#### Challenge:
Omit the images, then output each of the records below exactly.

#### Dataset records:
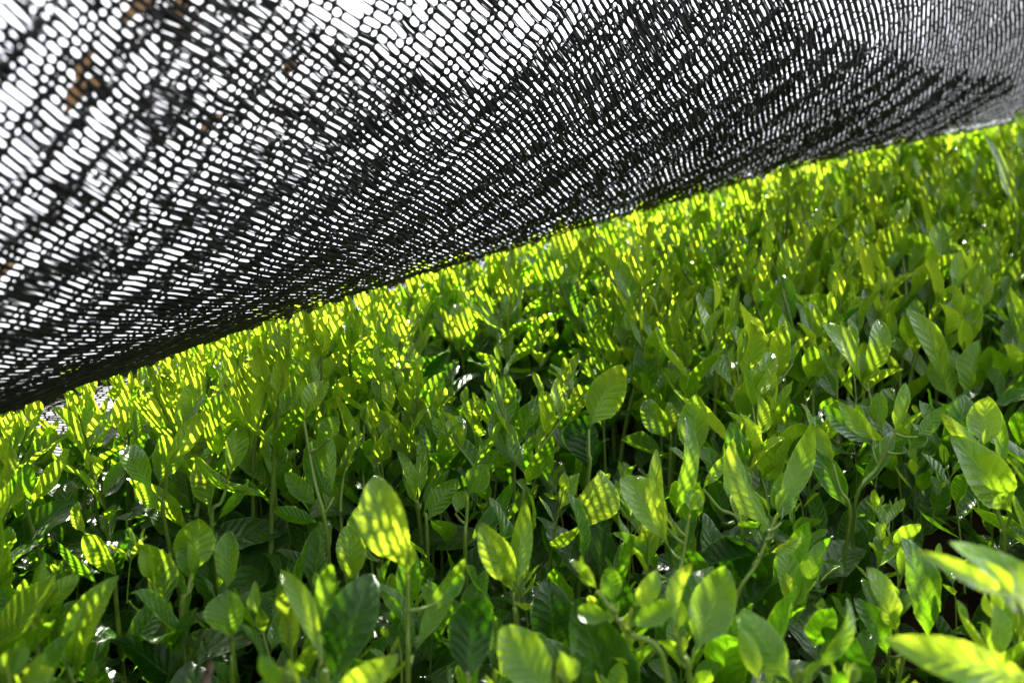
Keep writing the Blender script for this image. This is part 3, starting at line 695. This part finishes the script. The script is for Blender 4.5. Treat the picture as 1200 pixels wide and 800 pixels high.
# ------------------------------------------------------------------ sky, sun, camera
SUN_EL, SUN_AZ = math.radians(61), math.radians(-20)   # azimuth from +Y, positive towards +X
w = bpy.data.worlds.new('World'); scene.world = w; w.use_nodes = True
nt = w.node_tree; bg = nt.nodes['Background']
sky = nt.nodes.new('ShaderNodeTexSky'); sky.sky_type = 'NISHITA'; sky.sun_disc = False
sky.sun_elevation = SUN_EL; sky.sun_rotation = SUN_AZ; sky.dust_density = 3.0; sky.air_density = .8; sky.ozone_density = .3
tcw = nt.nodes.new('ShaderNodeTexCoord'); cl = nt.nodes.new('ShaderNodeTexNoise')       # broken white added to the sky as even fill light for shaded leaves
cl.inputs['Scale'].default_value = 2.2; cl.inputs['Detail'].default_value = 6; nt.links.new(tcw.outputs['Generated'], cl.inputs['Vector'])
cf = maprange(nt, cl.outputs['Fac'], .30, .62, .62, .92)
nt.links.new(mixc(nt, cf, sky.outputs[0], (3.5, 3.55, 3.6)), bg.inputs[0]); bg.inputs[1].default_value = .10
sd = bpy.data.lights.new('sun', 'SUN'); sd.energy = 5.0; sd.angle = math.radians(.7); sd.color = (1, .95, .86)
so = bpy.data.objects.new('sun', sd); COL.objects.link(so)
dirv = Vector((math.sin(SUN_AZ) * math.cos(SUN_EL), math.cos(SUN_AZ) * math.cos(SUN_EL), math.sin(SUN_EL)))
so.rotation_euler = dirv.to_track_quat('Z', 'Y').to_euler(); so.location = (0, 0, 6)
cd = bpy.data.cameras.new('camera'); co = bpy.data.objects.new('camera', cd); COL.objects.link(co); scene.camera = co
cd.sensor_width = 36; cd.lens = F / 1200 * 36; cd.clip_start = .01; cd.clip_end = 2000
co.location = tea_to_world([0, 0, HCAM]); co.rotation_euler = (math.pi / 2 + SLOPE - PITCH, 0, 0)
cd.dof.use_dof = True; cd.dof.focus_distance = .56; cd.dof.aperture_fstop = 8.2
scene.view_settings.view_transform = 'Standard'; scene.view_settings.look = 'None'
scene.view_settings.exposure = 2.9; scene.view_settings.gamma = 1
scene.render.engine = 'CYCLES'
c = scene.cycles; c.use_denoising = True; c.max_bounces = 8; c.diffuse_bounces = 4; c.transmission_bounces = 4
c.sample_clamp_indirect = 8
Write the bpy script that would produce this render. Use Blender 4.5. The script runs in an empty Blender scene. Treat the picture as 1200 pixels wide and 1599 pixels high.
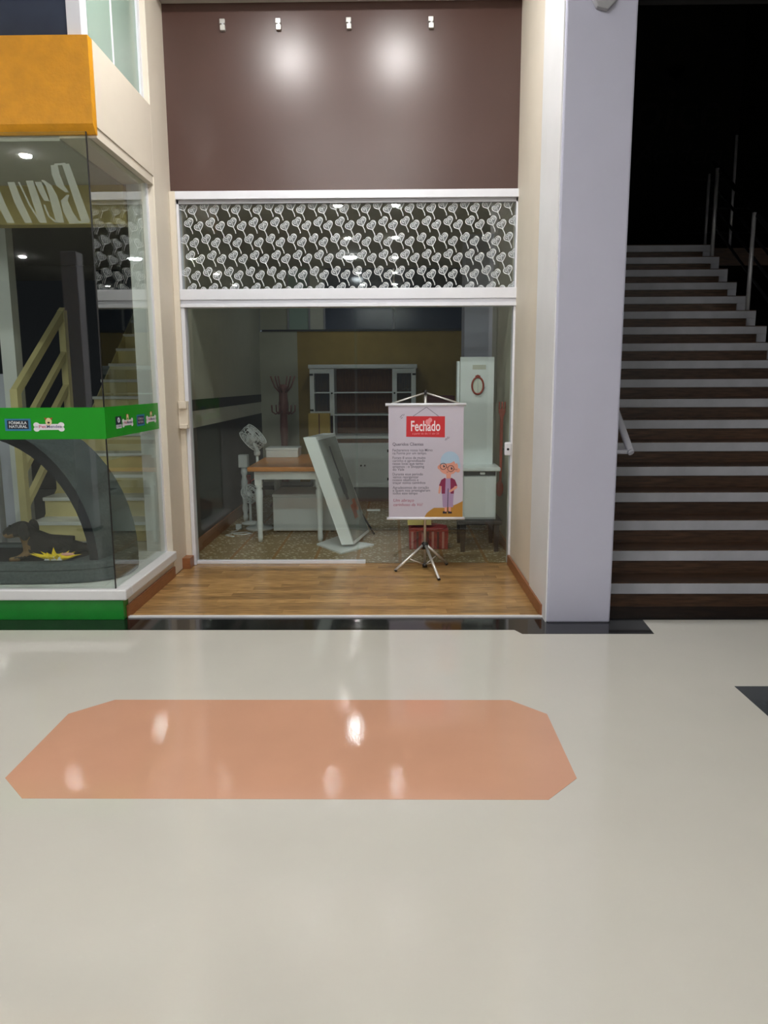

#### Result for this exercise:
Keep writing the Blender script for this image. This is part 3, starting at line 695. This part finishes the script. The script is for Blender 4.5. Treat the picture as 1200 pixels wide and 800 pixels high.
# ------------------------------------------------------------------ sky, sun, camera
SUN_EL, SUN_AZ = math.radians(61), math.radians(-20)   # azimuth from +Y, positive towards +X
w = bpy.data.worlds.new('World'); scene.world = w; w.use_nodes = True
nt = w.node_tree; bg = nt.nodes['Background']
sky = nt.nodes.new('ShaderNodeTexSky'); sky.sky_type = 'NISHITA'; sky.sun_disc = False
sky.sun_elevation = SUN_EL; sky.sun_rotation = SUN_AZ; sky.dust_density = 3.0; sky.air_density = .8; sky.ozone_density = .3
tcw = nt.nodes.new('ShaderNodeTexCoord'); cl = nt.nodes.new('ShaderNodeTexNoise')       # broken white added to the sky as even fill light for shaded leaves
cl.inputs['Scale'].default_value = 2.2; cl.inputs['Detail'].default_value = 6; nt.links.new(tcw.outputs['Generated'], cl.inputs['Vector'])
cf = maprange(nt, cl.outputs['Fac'], .30, .62, .62, .92)
nt.links.new(mixc(nt, cf, sky.outputs[0], (3.5, 3.55, 3.6)), bg.inputs[0]); bg.inputs[1].default_value = .10
sd = bpy.data.lights.new('sun', 'SUN'); sd.energy = 5.0; sd.angle = math.radians(.7); sd.color = (1, .95, .86)
so = bpy.data.objects.new('sun', sd); COL.objects.link(so)
dirv = Vector((math.sin(SUN_AZ) * math.cos(SUN_EL), math.cos(SUN_AZ) * math.cos(SUN_EL), math.sin(SUN_EL)))
so.rotation_euler = dirv.to_track_quat('Z', 'Y').to_euler(); so.location = (0, 0, 6)
cd = bpy.data.cameras.new('camera'); co = bpy.data.objects.new('camera', cd); COL.objects.link(co); scene.camera = co
cd.sensor_width = 36; cd.lens = F / 1200 * 36; cd.clip_start = .01; cd.clip_end = 2000
co.location = tea_to_world([0, 0, HCAM]); co.rotation_euler = (math.pi / 2 + SLOPE - PITCH, 0, 0)
cd.dof.use_dof = True; cd.dof.focus_distance = .56; cd.dof.aperture_fstop = 8.2
scene.view_settings.view_transform = 'Standard'; scene.view_settings.look = 'None'
scene.view_settings.exposure = 2.9; scene.view_settings.gamma = 1
scene.render.engine = 'CYCLES'
c = scene.cycles; c.use_denoising = True; c.max_bounces = 8; c.diffuse_bounces = 4; c.transmission_bounces = 4
c.sample_clamp_indirect = 8
Write the bpy script that would produce this render. Use Blender 4.5. The script runs in an empty Blender scene. Treat the picture as 1200 pixels wide and 1599 pixels high.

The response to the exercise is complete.